Activity in the euro zone’s manufacturing sector is growing rapidly, tapping into economic strength across the bloc and at major international trading partners, according to a poll of industry executives released on Friday.
The IHS Markit final factory purchasing managers index for the euro zone clocked in at 60.1 in November, up from a flash estimate of 60 and 58.5 in the previous month. Economists polled by Reuters had expected the gauge to hold steady from the first estimate.
November’s reading is the second-highest on record, trumped only by one in April 2000. Germany, the euro zone’s powerhouse, also had its second best month in the gauge’s history, while France’s factory PMI was at its highest in seven years.
The report suggests that business leaders reckon the manufacturing industry has fully recovered from a sharp contraction during the global recession in 2008-09 and another fall sparked by the euro zone debt crisis in 2011.

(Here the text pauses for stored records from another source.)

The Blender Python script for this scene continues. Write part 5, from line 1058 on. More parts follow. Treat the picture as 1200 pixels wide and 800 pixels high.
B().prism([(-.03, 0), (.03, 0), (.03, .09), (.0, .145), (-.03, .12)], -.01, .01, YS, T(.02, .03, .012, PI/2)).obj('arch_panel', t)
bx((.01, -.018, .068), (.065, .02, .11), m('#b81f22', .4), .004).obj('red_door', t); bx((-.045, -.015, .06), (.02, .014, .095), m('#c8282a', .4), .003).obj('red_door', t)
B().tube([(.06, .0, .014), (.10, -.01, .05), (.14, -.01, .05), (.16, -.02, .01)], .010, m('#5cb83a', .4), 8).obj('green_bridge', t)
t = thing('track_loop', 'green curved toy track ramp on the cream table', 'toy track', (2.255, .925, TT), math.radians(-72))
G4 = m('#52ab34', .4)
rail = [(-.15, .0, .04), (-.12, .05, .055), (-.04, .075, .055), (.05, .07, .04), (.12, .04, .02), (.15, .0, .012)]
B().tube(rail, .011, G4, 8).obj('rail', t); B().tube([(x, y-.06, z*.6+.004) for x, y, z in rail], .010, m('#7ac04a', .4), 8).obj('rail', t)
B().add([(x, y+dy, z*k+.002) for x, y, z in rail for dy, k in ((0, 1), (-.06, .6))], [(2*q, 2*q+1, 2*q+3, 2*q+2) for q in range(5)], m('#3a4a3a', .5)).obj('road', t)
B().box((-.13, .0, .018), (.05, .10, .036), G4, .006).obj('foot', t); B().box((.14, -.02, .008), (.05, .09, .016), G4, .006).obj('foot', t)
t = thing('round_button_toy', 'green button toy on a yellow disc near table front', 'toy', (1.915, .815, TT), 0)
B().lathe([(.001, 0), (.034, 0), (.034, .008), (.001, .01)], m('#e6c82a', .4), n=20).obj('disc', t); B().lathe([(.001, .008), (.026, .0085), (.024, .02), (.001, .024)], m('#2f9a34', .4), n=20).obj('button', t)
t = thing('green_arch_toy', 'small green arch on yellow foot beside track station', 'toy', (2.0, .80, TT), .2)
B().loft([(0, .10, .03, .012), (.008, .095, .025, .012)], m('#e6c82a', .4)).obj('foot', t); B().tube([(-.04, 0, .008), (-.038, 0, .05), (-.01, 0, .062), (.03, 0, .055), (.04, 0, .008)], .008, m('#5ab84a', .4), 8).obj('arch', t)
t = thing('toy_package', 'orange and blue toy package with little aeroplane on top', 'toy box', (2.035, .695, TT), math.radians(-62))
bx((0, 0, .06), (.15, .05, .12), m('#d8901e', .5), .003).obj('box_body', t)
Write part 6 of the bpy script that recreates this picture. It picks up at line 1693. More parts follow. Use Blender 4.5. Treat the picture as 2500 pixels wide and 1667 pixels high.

“November’s surveys produced a clean sheet of improved PMI readings for all countries, resulting in the best performance for euro zone manufacturing since the height of the dot-com boom over 17 years ago,” said Chris Williamson, chief business economist at IHS Markit.
“The buoyant November data looks likely to add to the global dominance of euro area manufacturing seen so far this year.”
Companies reported “strong inflows of new work” from domestic and international clients. In particular, executives reported rising trade with the US, Asia and between EU countries.
In what could be a positive sign for the European Central Bank, price pressure picked up in November, with input costs rising at the quickest level in six and a half years.
That contrasts a string of disappointing inflation readings suggesting price growth at the consumer level remains well below the central bank’s 2 per cent target.